Isto porque, conforme seu entendimento, o acórdão guerreado diverge tanto do entendimento do Superior Tribunal de Justiça –“guardião das normas infraconstitucionais”-, quanto do entendimento firmado pelo Plenário do Supremo Tribunal Federal, o qual determinou que o Decreto-Lei nº 911 de 1969 havia sido recepcionado pela Constituição de 1988, precedente, este, aplicado em julgamento ao RE 599698, ao ARE 910574 e outros recursos.

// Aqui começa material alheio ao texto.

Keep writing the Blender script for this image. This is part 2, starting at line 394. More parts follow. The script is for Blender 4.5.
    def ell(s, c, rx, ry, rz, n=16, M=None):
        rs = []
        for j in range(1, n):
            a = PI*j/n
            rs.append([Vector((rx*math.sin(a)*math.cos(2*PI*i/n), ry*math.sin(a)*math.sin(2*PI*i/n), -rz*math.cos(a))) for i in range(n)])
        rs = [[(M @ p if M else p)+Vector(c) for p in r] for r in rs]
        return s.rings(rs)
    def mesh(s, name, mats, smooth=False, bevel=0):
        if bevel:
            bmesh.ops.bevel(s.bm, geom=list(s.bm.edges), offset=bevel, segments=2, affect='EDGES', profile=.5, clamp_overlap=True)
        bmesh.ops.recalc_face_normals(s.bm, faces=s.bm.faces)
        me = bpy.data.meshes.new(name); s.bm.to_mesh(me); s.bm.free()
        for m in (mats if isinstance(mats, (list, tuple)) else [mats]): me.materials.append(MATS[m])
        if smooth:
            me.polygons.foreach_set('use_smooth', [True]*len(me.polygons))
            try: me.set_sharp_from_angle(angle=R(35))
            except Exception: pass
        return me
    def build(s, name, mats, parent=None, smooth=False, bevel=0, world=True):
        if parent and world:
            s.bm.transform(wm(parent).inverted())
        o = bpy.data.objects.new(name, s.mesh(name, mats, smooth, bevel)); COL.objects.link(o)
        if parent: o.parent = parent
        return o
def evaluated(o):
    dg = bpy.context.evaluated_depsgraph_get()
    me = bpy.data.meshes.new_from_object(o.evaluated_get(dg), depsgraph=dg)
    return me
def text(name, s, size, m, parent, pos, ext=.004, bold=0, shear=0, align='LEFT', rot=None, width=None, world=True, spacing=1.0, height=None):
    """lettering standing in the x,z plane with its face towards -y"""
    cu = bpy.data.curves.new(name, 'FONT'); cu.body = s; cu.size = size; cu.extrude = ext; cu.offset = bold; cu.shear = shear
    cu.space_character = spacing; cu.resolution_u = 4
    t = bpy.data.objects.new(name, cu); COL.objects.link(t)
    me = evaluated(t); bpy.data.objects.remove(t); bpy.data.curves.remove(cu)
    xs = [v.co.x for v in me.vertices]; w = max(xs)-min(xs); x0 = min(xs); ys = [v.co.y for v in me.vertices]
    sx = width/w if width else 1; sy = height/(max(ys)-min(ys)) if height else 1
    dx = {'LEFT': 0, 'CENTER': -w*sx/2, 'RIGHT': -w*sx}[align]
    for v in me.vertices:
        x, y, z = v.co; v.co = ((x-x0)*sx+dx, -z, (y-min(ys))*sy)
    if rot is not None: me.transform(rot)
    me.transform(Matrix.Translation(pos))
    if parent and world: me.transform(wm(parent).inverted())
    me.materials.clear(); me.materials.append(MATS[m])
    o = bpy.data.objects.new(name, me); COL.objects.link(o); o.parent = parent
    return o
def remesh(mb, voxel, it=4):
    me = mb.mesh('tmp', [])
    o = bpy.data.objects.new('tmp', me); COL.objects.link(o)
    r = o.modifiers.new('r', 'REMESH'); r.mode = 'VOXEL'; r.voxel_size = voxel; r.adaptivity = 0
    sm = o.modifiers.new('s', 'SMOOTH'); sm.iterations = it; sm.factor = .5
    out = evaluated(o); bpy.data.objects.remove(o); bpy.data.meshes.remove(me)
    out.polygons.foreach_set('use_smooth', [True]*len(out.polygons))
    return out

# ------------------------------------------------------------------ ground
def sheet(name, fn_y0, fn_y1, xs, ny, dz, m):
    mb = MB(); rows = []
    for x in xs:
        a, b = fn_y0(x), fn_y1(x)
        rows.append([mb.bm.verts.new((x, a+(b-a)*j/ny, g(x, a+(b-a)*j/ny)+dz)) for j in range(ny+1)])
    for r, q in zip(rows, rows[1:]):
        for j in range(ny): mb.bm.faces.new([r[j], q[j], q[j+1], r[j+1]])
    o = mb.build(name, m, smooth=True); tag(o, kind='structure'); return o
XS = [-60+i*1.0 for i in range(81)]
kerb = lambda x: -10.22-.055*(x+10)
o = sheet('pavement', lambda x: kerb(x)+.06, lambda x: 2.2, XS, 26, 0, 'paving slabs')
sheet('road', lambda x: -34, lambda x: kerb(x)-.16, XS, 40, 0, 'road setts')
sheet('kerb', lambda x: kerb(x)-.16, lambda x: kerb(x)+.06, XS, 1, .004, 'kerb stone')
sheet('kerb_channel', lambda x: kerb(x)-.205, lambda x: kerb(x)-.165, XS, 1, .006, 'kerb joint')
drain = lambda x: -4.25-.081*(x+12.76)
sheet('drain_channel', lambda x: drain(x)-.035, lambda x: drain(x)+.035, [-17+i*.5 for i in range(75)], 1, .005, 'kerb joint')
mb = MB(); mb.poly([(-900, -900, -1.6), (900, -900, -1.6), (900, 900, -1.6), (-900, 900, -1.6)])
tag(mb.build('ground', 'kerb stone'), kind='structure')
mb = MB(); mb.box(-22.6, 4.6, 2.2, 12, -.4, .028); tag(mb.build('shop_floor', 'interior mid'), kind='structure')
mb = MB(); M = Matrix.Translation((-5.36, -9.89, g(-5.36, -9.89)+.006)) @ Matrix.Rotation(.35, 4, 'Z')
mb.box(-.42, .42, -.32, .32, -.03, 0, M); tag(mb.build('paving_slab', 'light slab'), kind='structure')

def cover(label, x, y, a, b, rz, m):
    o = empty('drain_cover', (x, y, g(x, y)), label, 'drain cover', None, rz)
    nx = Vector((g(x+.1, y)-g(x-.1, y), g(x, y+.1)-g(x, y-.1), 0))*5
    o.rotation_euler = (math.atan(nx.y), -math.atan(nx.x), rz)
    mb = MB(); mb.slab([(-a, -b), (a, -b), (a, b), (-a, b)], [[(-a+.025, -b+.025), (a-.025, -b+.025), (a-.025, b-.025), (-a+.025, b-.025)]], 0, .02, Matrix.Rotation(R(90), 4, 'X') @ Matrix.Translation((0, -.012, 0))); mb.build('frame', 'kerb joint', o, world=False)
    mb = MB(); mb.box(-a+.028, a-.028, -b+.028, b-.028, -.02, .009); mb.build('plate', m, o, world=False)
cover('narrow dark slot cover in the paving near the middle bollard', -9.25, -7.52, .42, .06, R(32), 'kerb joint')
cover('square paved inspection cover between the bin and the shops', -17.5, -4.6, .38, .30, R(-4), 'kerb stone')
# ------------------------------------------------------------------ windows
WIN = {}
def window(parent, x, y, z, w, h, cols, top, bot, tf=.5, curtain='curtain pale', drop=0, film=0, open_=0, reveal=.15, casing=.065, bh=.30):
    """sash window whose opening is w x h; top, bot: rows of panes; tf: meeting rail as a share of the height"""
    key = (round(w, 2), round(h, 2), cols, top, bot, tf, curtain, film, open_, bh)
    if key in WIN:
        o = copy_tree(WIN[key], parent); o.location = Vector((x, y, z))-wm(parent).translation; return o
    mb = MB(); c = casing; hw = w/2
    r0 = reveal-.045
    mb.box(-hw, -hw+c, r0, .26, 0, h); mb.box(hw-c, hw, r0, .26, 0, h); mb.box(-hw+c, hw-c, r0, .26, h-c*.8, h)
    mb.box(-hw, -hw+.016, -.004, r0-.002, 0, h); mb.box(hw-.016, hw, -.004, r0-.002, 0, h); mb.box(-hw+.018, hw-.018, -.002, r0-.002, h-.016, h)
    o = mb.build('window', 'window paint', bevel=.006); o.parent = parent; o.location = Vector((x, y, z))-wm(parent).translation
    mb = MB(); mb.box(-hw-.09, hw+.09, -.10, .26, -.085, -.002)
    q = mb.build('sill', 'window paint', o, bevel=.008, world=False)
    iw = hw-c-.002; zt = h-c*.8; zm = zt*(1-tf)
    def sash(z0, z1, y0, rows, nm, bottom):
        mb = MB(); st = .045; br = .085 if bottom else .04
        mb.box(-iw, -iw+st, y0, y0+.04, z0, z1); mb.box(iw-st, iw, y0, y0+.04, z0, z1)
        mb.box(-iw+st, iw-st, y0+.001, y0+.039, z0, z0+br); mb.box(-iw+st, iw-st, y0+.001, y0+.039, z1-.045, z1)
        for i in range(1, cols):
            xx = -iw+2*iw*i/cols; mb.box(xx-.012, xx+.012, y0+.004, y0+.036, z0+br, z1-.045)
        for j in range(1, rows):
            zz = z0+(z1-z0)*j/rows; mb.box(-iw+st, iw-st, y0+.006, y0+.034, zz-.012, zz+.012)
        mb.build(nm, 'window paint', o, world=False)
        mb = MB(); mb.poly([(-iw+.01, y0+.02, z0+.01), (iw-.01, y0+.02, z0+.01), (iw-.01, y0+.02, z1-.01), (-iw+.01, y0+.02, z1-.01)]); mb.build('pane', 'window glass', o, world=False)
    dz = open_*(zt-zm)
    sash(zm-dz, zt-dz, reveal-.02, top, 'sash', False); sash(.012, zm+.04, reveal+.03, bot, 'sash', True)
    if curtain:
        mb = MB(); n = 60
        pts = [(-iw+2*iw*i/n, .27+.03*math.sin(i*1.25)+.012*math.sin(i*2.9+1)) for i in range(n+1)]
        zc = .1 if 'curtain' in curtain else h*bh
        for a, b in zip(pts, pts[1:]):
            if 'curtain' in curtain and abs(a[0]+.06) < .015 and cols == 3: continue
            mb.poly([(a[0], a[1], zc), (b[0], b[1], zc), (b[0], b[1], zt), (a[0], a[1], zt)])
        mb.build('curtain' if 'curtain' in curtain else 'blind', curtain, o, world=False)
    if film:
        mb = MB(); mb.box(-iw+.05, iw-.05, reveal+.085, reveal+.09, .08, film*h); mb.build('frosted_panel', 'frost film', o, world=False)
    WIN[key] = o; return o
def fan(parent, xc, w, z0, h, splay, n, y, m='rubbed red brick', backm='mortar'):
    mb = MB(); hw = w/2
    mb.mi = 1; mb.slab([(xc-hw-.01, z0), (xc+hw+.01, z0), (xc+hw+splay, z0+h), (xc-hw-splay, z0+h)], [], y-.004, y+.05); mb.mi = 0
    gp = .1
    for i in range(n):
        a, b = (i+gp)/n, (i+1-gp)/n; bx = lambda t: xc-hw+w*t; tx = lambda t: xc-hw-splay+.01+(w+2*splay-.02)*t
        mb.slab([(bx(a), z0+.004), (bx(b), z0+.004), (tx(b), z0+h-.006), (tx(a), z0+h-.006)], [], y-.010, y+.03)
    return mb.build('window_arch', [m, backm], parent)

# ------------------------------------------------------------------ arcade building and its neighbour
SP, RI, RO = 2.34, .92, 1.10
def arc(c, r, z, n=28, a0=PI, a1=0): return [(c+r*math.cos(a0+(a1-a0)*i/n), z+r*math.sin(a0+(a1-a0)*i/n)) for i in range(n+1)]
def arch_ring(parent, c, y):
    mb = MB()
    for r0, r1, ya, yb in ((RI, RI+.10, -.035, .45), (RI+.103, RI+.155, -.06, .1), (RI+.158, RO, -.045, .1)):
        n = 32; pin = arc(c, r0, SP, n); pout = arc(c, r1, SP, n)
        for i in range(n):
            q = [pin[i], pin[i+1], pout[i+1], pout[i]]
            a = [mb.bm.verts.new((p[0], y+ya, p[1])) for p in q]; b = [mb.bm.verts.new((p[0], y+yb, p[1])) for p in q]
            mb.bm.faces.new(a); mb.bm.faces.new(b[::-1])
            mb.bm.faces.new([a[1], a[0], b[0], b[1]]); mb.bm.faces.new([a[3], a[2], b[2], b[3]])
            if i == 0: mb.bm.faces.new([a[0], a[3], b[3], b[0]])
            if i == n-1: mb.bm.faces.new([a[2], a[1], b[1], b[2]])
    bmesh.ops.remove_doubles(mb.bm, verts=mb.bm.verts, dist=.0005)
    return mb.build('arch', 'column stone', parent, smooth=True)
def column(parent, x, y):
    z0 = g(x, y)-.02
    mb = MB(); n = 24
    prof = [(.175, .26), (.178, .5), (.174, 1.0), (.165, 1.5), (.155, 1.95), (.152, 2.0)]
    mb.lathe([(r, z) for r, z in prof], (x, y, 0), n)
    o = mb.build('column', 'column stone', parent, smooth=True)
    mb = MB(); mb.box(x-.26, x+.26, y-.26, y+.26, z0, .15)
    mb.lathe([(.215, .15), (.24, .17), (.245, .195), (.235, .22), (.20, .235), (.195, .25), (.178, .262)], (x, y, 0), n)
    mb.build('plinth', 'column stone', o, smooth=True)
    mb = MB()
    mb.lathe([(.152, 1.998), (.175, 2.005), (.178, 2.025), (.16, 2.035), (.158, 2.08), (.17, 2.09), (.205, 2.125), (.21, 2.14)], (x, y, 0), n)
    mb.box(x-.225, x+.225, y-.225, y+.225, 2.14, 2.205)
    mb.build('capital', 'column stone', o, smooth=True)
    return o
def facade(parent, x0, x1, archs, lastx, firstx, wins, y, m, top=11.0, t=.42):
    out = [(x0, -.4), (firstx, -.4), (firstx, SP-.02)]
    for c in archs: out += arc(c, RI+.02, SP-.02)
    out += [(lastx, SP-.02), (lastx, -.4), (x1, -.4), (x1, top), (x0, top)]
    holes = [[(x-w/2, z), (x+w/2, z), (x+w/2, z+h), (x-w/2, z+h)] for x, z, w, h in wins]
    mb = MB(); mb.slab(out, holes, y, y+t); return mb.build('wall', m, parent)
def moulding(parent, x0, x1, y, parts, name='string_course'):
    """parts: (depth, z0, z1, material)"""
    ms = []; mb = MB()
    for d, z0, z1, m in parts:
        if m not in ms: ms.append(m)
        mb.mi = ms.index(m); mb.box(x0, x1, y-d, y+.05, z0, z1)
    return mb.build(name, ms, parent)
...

Outrossim, o Ministro Alexandre de Moraes ressaltou ainda que o texto do decreto citado foi alterado pelas Leis nº 10.931/2004 e nº 13.043/2014, corroborando sua recepção pela Carta Magna e outorgando maior efetividade e agilidade à garantia fiduciária, ao passo que incentiva a operação garantida, diferindo o contraditório para momento posterior ao ato de constrição.

Asseverou ainda que, independente de contraditório, é plenamente possível que haja concessão de medida liminar de busca e apreensão ao veículo dado em garantia, consolidando a propriedade e posse do credor fiduciário após 5 (cinco) dias do seu cumprimento.

Neste sentido, proferiu seu voto pelo provimento, e, apesar de o recurso extraordinário não estar submetido à repercussão geral, se dispôs ainda a propor uma tese de julgamento visando conceder maior objetividade ao precedente, nos termos:

“O art. 3º do Decreto-Lei nº 911/69 foi recepcionado pela Constituição Federal, sendo igualmente válidas as sucessivas alterações efetuadas no dispositivo”.

Desse modo, a Suprema Corte reconheceu a constitucionalidade do Decreto-Lei 911 de 1969, especialmente no que tange ao seu artigo 3º e admissibilidade da busca e apreensão em bens alienados fiduciariamente.